(RECORDS FOR THIS EXERCISE):
────────
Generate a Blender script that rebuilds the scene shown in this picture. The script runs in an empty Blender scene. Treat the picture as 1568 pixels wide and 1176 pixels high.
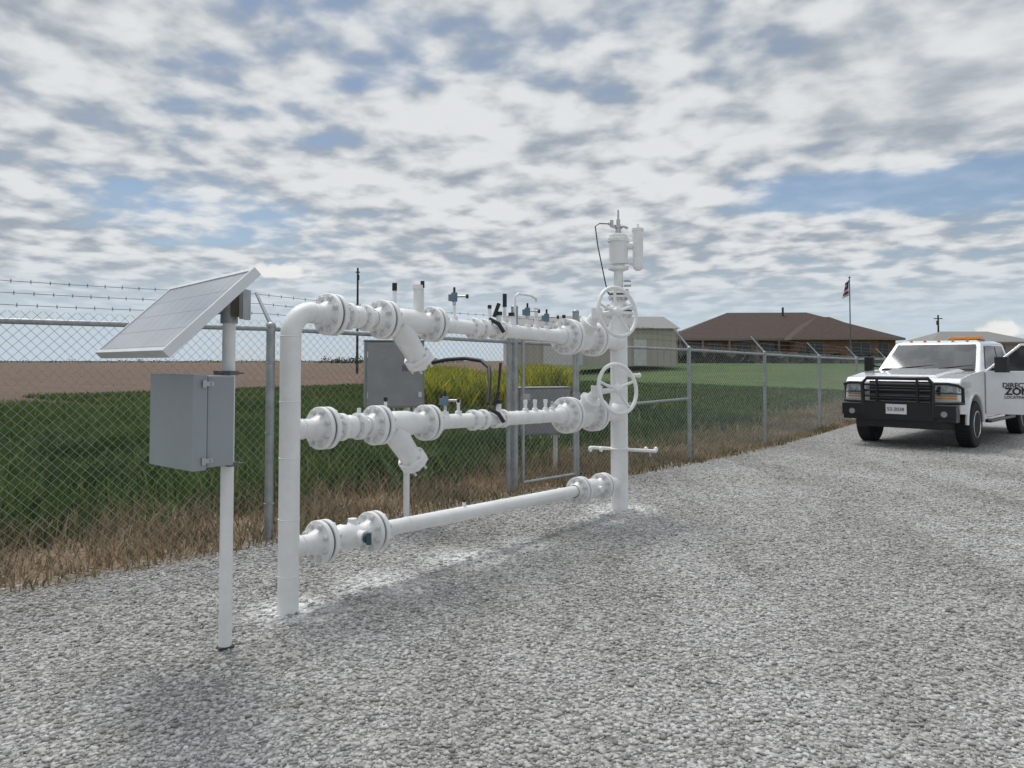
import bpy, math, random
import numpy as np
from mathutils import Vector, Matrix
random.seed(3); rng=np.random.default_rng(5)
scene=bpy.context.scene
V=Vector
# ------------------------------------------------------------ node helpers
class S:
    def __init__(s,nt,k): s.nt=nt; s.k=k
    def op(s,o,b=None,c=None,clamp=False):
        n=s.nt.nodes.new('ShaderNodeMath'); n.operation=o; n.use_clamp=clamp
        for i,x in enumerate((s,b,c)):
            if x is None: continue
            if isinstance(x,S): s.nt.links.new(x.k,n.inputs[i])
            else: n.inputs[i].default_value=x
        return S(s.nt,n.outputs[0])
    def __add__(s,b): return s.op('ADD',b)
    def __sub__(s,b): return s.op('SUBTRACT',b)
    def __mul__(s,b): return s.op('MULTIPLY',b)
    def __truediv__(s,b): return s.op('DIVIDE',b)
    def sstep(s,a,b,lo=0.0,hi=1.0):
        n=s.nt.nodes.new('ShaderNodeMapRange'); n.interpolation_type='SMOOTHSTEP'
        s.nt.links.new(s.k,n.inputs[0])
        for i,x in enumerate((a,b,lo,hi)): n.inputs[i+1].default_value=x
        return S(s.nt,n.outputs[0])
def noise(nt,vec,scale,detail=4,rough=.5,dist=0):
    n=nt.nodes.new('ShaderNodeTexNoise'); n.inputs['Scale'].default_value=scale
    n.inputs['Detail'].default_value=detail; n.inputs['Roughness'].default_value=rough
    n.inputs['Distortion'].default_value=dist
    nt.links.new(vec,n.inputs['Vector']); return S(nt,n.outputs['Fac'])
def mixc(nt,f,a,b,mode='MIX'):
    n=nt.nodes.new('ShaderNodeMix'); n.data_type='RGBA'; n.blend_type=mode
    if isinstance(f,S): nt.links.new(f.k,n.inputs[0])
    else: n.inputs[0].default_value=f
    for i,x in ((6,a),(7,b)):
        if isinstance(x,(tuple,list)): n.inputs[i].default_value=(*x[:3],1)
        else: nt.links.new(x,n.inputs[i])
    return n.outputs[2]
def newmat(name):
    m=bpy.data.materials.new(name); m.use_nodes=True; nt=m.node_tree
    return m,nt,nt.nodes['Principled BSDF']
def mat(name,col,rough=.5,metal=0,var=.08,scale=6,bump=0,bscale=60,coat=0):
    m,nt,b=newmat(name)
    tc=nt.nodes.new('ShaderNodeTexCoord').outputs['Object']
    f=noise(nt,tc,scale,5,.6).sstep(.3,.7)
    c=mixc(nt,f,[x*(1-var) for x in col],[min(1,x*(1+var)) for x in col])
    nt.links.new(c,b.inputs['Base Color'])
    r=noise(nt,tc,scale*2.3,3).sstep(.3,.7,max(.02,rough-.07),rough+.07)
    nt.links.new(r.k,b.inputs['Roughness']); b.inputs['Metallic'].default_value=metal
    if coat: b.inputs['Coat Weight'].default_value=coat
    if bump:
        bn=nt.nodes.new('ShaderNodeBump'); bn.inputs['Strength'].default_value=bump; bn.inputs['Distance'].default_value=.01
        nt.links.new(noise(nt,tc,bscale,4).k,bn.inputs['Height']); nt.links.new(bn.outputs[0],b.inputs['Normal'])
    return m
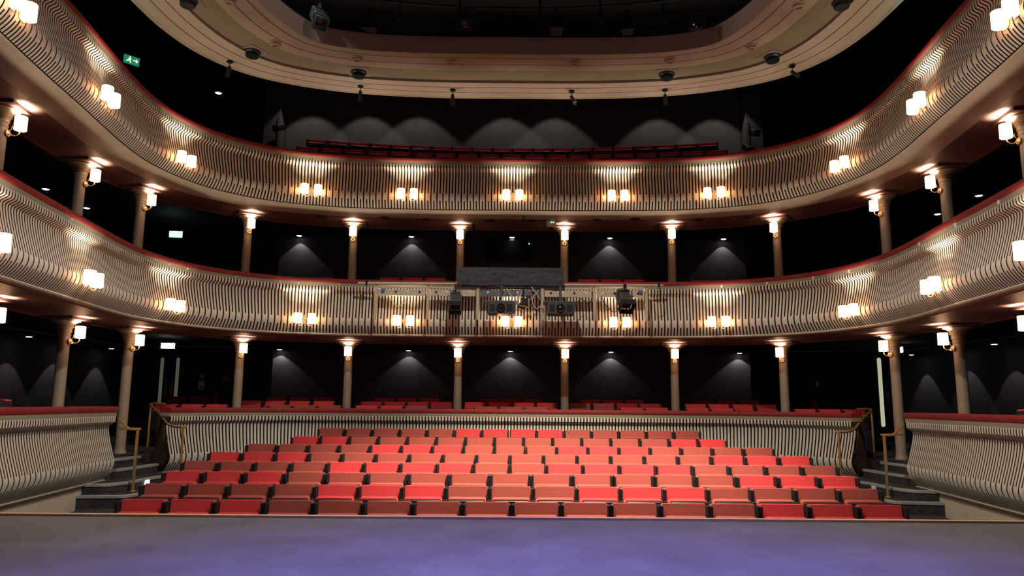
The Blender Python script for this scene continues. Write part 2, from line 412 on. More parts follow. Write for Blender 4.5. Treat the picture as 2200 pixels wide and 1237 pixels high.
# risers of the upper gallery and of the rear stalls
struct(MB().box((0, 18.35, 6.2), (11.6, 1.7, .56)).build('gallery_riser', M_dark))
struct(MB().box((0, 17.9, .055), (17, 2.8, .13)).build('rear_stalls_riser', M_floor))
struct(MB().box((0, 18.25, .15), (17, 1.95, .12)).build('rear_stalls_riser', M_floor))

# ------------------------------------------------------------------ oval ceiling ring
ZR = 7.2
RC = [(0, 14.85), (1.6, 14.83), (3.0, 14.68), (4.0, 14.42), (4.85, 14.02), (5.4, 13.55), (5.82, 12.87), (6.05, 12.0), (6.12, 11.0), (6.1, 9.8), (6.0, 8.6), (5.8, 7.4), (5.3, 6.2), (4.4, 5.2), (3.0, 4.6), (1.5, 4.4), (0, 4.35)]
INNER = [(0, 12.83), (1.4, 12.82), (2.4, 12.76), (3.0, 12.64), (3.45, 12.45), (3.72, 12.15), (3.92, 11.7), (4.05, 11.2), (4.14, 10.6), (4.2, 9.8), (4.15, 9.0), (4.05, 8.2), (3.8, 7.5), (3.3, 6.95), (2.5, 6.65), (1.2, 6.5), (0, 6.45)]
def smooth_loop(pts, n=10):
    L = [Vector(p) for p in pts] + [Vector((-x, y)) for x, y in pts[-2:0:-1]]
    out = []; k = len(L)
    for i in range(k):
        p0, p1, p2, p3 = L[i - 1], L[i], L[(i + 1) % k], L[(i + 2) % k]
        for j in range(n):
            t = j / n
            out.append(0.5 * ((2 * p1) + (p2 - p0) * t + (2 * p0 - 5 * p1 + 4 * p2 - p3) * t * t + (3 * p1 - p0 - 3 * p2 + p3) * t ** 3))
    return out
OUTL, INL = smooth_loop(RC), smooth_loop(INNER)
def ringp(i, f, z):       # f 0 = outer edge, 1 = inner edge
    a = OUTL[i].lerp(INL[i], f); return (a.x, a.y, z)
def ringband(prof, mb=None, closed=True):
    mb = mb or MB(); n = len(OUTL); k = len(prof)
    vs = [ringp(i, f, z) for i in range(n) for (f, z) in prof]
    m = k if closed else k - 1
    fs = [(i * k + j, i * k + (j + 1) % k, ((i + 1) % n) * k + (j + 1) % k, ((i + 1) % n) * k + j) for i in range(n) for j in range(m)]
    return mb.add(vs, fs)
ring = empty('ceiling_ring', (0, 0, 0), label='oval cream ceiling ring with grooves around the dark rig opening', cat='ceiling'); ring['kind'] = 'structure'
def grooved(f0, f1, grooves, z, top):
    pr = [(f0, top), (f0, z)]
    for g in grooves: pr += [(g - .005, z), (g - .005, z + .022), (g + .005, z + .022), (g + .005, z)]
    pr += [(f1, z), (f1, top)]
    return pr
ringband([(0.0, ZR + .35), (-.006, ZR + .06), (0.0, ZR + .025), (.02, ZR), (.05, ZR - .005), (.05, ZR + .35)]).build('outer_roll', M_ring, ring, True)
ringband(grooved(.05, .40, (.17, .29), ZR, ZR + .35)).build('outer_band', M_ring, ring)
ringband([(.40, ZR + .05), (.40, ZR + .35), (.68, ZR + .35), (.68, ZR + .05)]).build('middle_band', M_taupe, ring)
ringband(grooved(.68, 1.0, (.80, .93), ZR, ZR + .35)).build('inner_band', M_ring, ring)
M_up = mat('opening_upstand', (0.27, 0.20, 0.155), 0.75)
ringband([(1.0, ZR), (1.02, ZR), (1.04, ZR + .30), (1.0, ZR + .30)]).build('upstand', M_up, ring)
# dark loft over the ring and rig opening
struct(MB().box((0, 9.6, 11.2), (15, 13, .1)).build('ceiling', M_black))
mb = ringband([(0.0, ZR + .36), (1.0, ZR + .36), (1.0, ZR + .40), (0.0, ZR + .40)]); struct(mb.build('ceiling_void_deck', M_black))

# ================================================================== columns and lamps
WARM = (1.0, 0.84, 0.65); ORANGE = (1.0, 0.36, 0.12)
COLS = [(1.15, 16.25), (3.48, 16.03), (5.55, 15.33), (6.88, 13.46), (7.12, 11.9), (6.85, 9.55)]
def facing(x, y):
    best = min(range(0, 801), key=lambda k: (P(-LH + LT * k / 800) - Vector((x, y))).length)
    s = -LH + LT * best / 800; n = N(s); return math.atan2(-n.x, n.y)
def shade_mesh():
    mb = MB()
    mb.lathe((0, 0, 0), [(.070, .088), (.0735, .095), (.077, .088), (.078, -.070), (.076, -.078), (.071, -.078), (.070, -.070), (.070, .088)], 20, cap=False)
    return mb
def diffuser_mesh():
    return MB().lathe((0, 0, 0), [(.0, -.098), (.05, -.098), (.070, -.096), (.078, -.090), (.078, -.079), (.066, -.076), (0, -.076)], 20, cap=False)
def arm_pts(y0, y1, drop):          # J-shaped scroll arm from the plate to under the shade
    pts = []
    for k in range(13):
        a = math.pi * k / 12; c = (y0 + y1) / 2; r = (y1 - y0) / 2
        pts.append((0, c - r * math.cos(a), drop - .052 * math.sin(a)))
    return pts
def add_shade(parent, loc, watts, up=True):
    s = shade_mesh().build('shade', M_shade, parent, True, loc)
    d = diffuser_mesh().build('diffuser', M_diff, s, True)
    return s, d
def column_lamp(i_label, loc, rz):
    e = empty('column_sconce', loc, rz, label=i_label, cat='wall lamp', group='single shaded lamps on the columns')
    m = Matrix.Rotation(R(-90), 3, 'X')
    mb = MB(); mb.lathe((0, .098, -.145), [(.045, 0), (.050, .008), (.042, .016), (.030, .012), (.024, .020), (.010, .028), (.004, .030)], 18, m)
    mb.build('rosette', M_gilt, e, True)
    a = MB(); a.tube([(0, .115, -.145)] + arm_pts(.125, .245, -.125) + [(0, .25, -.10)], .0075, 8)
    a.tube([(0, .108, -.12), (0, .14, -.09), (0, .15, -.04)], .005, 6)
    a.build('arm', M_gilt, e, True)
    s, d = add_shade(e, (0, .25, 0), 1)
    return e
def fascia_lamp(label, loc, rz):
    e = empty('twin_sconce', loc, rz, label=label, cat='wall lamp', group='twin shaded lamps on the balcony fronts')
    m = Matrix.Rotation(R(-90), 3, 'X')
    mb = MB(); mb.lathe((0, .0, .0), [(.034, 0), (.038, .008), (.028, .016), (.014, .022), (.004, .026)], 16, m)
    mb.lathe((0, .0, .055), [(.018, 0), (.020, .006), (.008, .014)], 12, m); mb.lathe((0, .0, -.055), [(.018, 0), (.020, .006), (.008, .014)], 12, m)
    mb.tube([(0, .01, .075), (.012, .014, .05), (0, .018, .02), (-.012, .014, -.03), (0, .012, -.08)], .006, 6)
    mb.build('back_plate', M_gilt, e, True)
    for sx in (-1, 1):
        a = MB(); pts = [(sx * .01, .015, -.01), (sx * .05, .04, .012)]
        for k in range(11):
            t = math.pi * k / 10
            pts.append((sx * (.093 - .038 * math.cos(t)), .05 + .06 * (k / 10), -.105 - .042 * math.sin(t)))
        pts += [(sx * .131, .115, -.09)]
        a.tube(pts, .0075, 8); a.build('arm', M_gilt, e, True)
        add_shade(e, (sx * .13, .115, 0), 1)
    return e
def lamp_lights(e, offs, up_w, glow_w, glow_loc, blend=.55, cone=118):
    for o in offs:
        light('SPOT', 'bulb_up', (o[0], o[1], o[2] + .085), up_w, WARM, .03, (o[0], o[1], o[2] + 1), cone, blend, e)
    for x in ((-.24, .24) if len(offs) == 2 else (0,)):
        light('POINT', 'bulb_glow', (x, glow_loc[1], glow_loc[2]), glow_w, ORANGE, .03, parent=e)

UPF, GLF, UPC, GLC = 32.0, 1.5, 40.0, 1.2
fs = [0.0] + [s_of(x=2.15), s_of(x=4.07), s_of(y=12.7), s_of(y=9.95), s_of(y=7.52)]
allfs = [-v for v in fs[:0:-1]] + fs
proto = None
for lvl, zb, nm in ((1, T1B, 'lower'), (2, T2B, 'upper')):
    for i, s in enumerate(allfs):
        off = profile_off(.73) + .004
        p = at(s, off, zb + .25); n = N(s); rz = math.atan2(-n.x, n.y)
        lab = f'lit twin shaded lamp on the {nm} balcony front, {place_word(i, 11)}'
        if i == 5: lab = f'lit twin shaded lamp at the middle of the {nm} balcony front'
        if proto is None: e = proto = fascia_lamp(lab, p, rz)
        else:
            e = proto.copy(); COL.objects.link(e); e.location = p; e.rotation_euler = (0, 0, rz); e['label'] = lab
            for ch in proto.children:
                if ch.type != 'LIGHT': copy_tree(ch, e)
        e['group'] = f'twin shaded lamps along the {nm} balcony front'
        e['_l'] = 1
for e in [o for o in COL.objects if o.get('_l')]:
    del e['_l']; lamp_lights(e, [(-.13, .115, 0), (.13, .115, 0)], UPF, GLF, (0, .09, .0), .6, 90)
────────
Extract exactly and only the span of lines that begins at the line containing "The Blender Python" and ends at the line containing "1.95, .12)).build('rear_stalls_riser', M_floor))".

(TASK SOLUTION):
The Blender Python script for this scene continues. Write part 2, from line 412 on. More parts follow. Write for Blender 4.5. Treat the picture as 2200 pixels wide and 1237 pixels high.
# risers of the upper gallery and of the rear stalls
struct(MB().box((0, 18.35, 6.2), (11.6, 1.7, .56)).build('gallery_riser', M_dark))
struct(MB().box((0, 17.9, .055), (17, 2.8, .13)).build('rear_stalls_riser', M_floor))
struct(MB().box((0, 18.25, .15), (17, 1.95, .12)).build('rear_stalls_riser', M_floor))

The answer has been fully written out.